8. The semiconductor device according to claim 7, wherein

the ATA controller, the cryptography processing unit, the processing unit, the CPU, and the secure memory controller are connected to each other through a bus.

9. The semiconductor device according to claim 7, wherein

the right to access is given via the bus.

10. The semiconductor device according to claim 7, wherein

the ATA controller, the cryptography processing unit, the processing unit, and the CPU are assigned with different identifiers.

11. The semiconductor device according to claim 7, wherein

the read ciphertext data and the converted plain text data are written in a same memory area of the memory.

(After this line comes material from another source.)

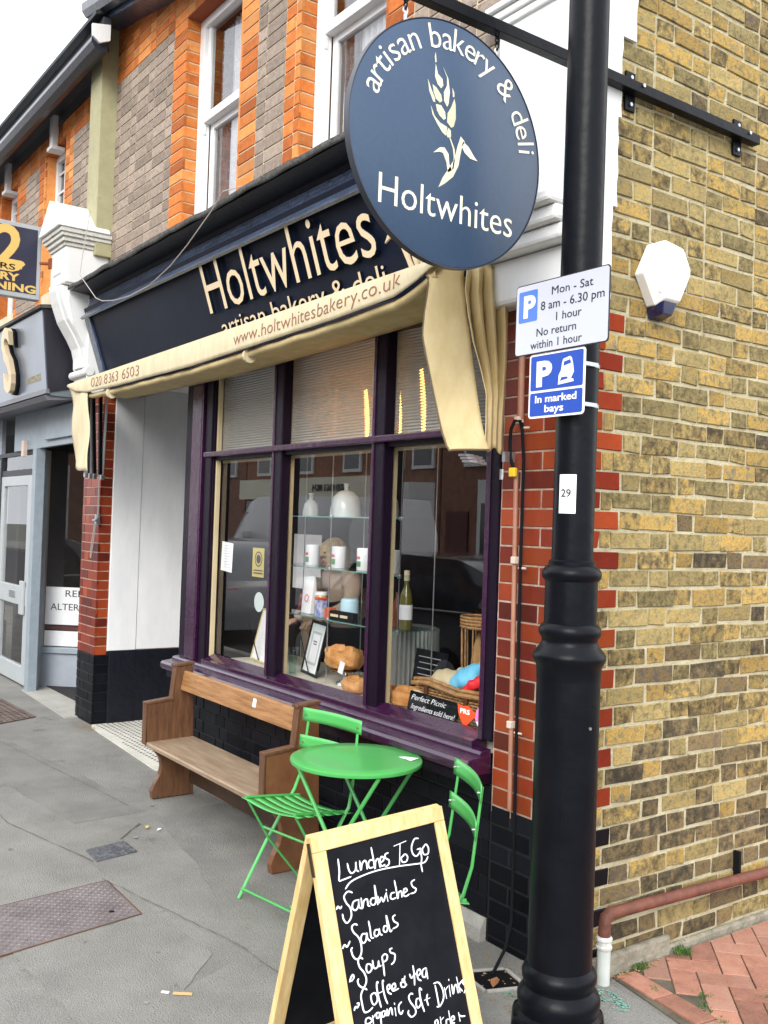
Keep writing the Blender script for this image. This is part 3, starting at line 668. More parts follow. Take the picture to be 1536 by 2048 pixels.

12. The semiconductor device according to claim 7, wherein

the secure memory controller includes: a memory unit storing a previously specified processing sequence corresponding to an application program to be executed; a controller setting a predetermined area of the memory to a protection area configured to be accessed in accordance with the processing sequence; and a setting unit setting identifiers of the ATA controller, the cryptography processing unit, the processing unit, and the CPU to be given a right to access based on the processing sequence.

13. The semiconductor device according to claim 7, wherein

the storage medium outputs a digital content as the ciphertext data.

14. The semiconductor device according to claim 13, wherein the digital content is encrypted image or sound information.